What is being asked
Nothing but the lines from the top of the data to the line holding "scene.camera = cam_o" should be printed, word for word and both ends included; leave the pictures out.

Material provided

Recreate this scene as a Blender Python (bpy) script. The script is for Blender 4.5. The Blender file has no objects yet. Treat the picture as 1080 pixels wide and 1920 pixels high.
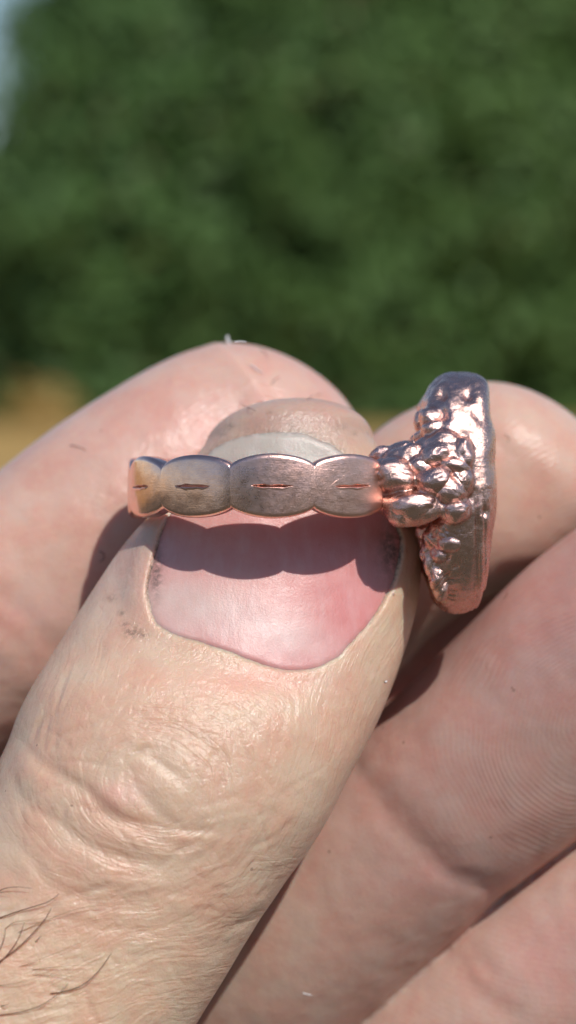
import bpy, bmesh, math, random
import numpy as np
from mathutils import Matrix, Vector
from mathutils.bvhtree import BVHTree

random.seed(7); rng = np.random.default_rng(7)
scene = bpy.context.scene
COL = scene.collection
R = math.radians

# ---------------------------------------------------------------- camera, sky, sun
PITCH = R(5.1)
EYE = 1.35
# hand frame: x right, y away from the camera, z up; millimetres, ring centre at depth 0
T = Matrix.Translation((0, 0, EYE)) @ Matrix.Rotation(-PITCH, 4, 'X')
FPX, DIST = 4125.0, 150.0

cam = bpy.data.cameras.new('camera'); cam_o = bpy.data.objects.new('camera', cam); COL.objects.link(cam_o)
cam.sensor_fit = 'VERTICAL'; cam.sensor_height = 24.0
cam.lens = 24.0 * FPX / 1920.0
cam.clip_start = 0.005; cam.clip_end = 3000
cam_o.matrix_world = T @ Matrix.Translation((0, -DIST / 1000, 0)) @ Matrix.Rotation(math.pi / 2, 4, 'X')
cam.dof.use_dof = True
cam.dof.focus_distance = (DIST - 8.0) / 1000
cam.dof.aperture_fstop = cam.lens / 3.0
scene.camera = cam_o

SUN_LOCAL = Vector((.33, -.64, .69)).normalized()
sun_dir = (T.to_3x3() @ SUN_LOCAL).normalized()
elev = math.asin(sun_dir.z); azim = math.atan2(sun_dir.x, sun_dir.y)
world = bpy.data.worlds.new("World"); scene.world = world; world.use_nodes = True
wn = world.node_tree.nodes
sky = wn.new('ShaderNodeTexSky'); sky.sky_type = 'NISHITA'; sky.sun_disc = False
sky.sun_elevation = elev; sky.sun_rotation = azim; sky.air_density = 1.0; sky.dust_density = 0.4
world.node_tree.links.new(sky.outputs[0], wn['Background'].inputs[0])
wn['Background'].inputs[1].default_value = 0.115
sl = bpy.data.lights.new('sun', 'SUN'); sl.energy = 3.75; sl.angle = R(0.75); sl.color = (1, .95, .88)
so = bpy.data.objects.new('sun', sl); COL.objects.link(so)
so.location = (1, -2, 4)
so.rotation_euler = (-sun_dir).to_track_quat('-Z', 'Y').to_euler()
scene.view_settings.view_transform = 'Standard'; scene.view_settings.look = 'None'
scene.view_settings.exposure = -0.05; scene.view_settings.gamma = 1
scene.render.engine = 'CYCLES'
scene.cycles.use_denoising = True
scene.cycles.max_bounces = 8
scene.cycles.sample_clamp_indirect = 6

# ---------------------------------------------------------------- helpers
def P(px, py, y):
    k = (DIST + y) / FPX
    return np.array([(px - 540) * k, y, -(py - 960) * k])
def proj(v):
    k = FPX / (DIST + v[:, 1])
    return 540 + v[:, 0] * k, 960 - v[:, 2] * k

def _hash(ix, iy, iz, seed):
    h = (ix * 374761393 + iy * 668265263 + iz * 2147483647 + seed * 1274126177) & 0xffffffff
    h = ((h ^ (h >> 13)) * 1274126177) & 0xffffffff
    h = ((h ^ (h >> 16)) * 2246822519) & 0xffffffff
    return ((h ^ (h >> 15)) & 0xffffff) / float(0xffffff)
def noise3(p, scale=1.0, seed=0):
    """value noise -1..1 on (n,3) points"""
    q = np.asarray(p, dtype=np.float64) * scale
    i = np.floor(q).astype(np.int64); f = q - i; f = f * f * f * (f * (f * 6 - 15) + 10)
    r = 0
    for dx in (0, 1):
        for dy in (0, 1):
            for dz in (0, 1):
                w = (f[:, 0] if dx else 1 - f[:, 0]) * (f[:, 1] if dy else 1 - f[:, 1]) * (f[:, 2] if dz else 1 - f[:, 2])
                r = r + w * _hash(i[:, 0] + dx, i[:, 1] + dy, i[:, 2] + dz, seed)
    return r * 2 - 1
def fbm(p, scale, seed=0, oct=3):
    r = 0; a = 1; t = 0
    for o in range(oct):
        r = r + a * noise3(p, scale * 2 ** o, seed + 17 * o); t += a; a *= .5
    return r / t
def sstep(a, b, x):
    t = np.clip((x - a) / (b - a), 0, 1); return t * t * (3 - 2 * t)

def mesh_from(name, v, f, mats=(), smooth=True, mm=True):
    m = bpy.data.meshes.new(name)
    v = np.asarray(v, dtype=np.float64)
    if mm: v = v * .001
    f = np.asarray(f, dtype=np.int32)
    k = f.shape[1]
    m.vertices.add(len(v)); m.vertices.foreach_set('co', v.astype(np.float32).ravel())
    m.loops.add(f.size); m.loops.foreach_set('vertex_index', f.ravel())
    m.polygons.add(len(f)); m.polygons.foreach_set('loop_start', np.arange(0, f.size, k, dtype=np.int32))
    m.polygons.foreach_set('loop_total', np.full(len(f), k, dtype=np.int32))
    m.polygons.foreach_set('use_smooth', np.full(len(f), smooth))
    m.update(calc_edges=True); m.validate()
    for a in mats: m.materials.append(a)
    return m
def link(name, mesh, parent=None, near=True):
    o = bpy.data.objects.new(name, mesh); COL.objects.link(o)
    if parent is not None: o.parent = parent
    elif near: o.matrix_world = T
    return o
def tag(o, label=None, cat=None, group=None, kind=None):
    for k, v in (('label', label), ('category', cat), ('group', group), ('kind', kind)):
        if v: o[k] = v
    return o
def set_attr(m, name, arr, typ):
    a = m.attributes.new(name, typ, 'POINT')
    arr = np.asarray(arr, dtype=np.float32)
    if typ == 'FLOAT': a.data.foreach_set('value', arr.ravel())
    elif typ == 'FLOAT_VECTOR': a.data.foreach_set('vector', arr.ravel())
    else: a.data.foreach_set('color', np.c_[arr, np.ones(len(arr))].astype(np.float32).ravel())
def grid_faces(nu, nv, closed_v=True):
    u = np.arange(nu - 1)[:, None]; v = np.arange(nv if closed_v else nv - 1)[None, :]
    a = u * nv + v; b = u * nv + (v + 1) % nv
    return np.stack([a, b, b + nv, a + nv], -1).reshape(-1, 4)

class NT:
    """small node-tree helper"""
    def __init__(s, name):
        s.m = bpy.data.materials.new(name); s.m.use_nodes = True
        s.t = s.m.node_tree; s.n = s.t.nodes; s.p = s.n['Principled BSDF']
    def new(s, typ, **kw):
        n = s.n.new(typ)
        for k, v in kw.items():
            if k.startswith('i_'): s.set(n, k[2:], v)
            else: setattr(n, k, v)
        return n
    def set(s, n, key, v):
        key = int(key) if key.isdigit() else key
        if isinstance(v, bpy.types.NodeSocket): s.t.links.new(v, n.inputs[key])
        else: n.inputs[key].default_value = v
    def math(s, op, a, b=0.0, c=0.0, clamp=False):
        n = s.n.new('ShaderNodeMath'); n.operation = op; n.use_clamp = clamp
        for i, v in enumerate((a, b, c)): s.set(n, str(i), v)
        return n.outputs[0]
    def attr(s, name):
        n = s.n.new('ShaderNodeAttribute'); n.attribute_name = name; return n
    def noise(s, vec, scale, detail=3, rough=.5, dist=0):
        n = s.n.new('ShaderNodeTexNoise'); s.set(n, 'Vector', vec)
        n.inputs['Scale'].default_value = scale; n.inputs['Detail'].default_value = detail
        n.inputs['Roughness'].default_value = rough; n.inputs['Distortion'].default_value = dist
        return n.outputs[0]
    def mapv(s, vec, sc):
        n = s.n.new('ShaderNodeMapping'); s.set(n, 'Vector', vec); n.inputs['Scale'].default_value = sc
        return n.outputs[0]
    def ramp(s, v, a, b, lo=0.0, hi=1.0):
        n = s.n.new('ShaderNodeMapRange'); s.set(n, 'Value', v)
        n.inputs['From Min'].default_value = a; n.inputs['From Max'].default_value = b
        n.inputs['To Min'].default_value = lo; n.inputs['To Max'].default_value = hi
        return n.outputs[0]
    def mix(s, f, a, b, mode='MIX'):
        n = s.n.new('ShaderNodeMix'); n.data_type = 'RGBA'; n.blend_type = mode
        s.set(n, '0', f)
        for k, v in (('6', a), ('7', b)):
            if isinstance(v, tuple) and len(v) == 3: v = (*v, 1)
            s.set(n, k, v)
        return n.outputs[2]
    def bump(s, h, dist, strength=1.0, normal=None):
        n = s.n.new('ShaderNodeBump'); s.set(n, 'Height', h)
        n.inputs['Distance'].default_value = dist; n.inputs['Strength'].default_value = strength
        if normal is not None: s.set(n, 'Normal', normal)
        return n.outputs[0]
    def out(s, **kw):
        for k, v in kw.items(): s.set(s.p, k.replace('_', ' '), v)
        return s.m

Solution
Recreate this scene as a Blender Python (bpy) script. The script is for Blender 4.5. The Blender file has no objects yet. Treat the picture as 1080 pixels wide and 1920 pixels high.
import bpy, bmesh, math, random
import numpy as np
from mathutils import Matrix, Vector
from mathutils.bvhtree import BVHTree

random.seed(7); rng = np.random.default_rng(7)
scene = bpy.context.scene
COL = scene.collection
R = math.radians

# ---------------------------------------------------------------- camera, sky, sun
PITCH = R(5.1)
EYE = 1.35
# hand frame: x right, y away from the camera, z up; millimetres, ring centre at depth 0
T = Matrix.Translation((0, 0, EYE)) @ Matrix.Rotation(-PITCH, 4, 'X')
FPX, DIST = 4125.0, 150.0

cam = bpy.data.cameras.new('camera'); cam_o = bpy.data.objects.new('camera', cam); COL.objects.link(cam_o)
cam.sensor_fit = 'VERTICAL'; cam.sensor_height = 24.0
cam.lens = 24.0 * FPX / 1920.0
cam.clip_start = 0.005; cam.clip_end = 3000
cam_o.matrix_world = T @ Matrix.Translation((0, -DIST / 1000, 0)) @ Matrix.Rotation(math.pi / 2, 4, 'X')
cam.dof.use_dof = True
cam.dof.focus_distance = (DIST - 8.0) / 1000
cam.dof.aperture_fstop = cam.lens / 3.0
scene.camera = cam_o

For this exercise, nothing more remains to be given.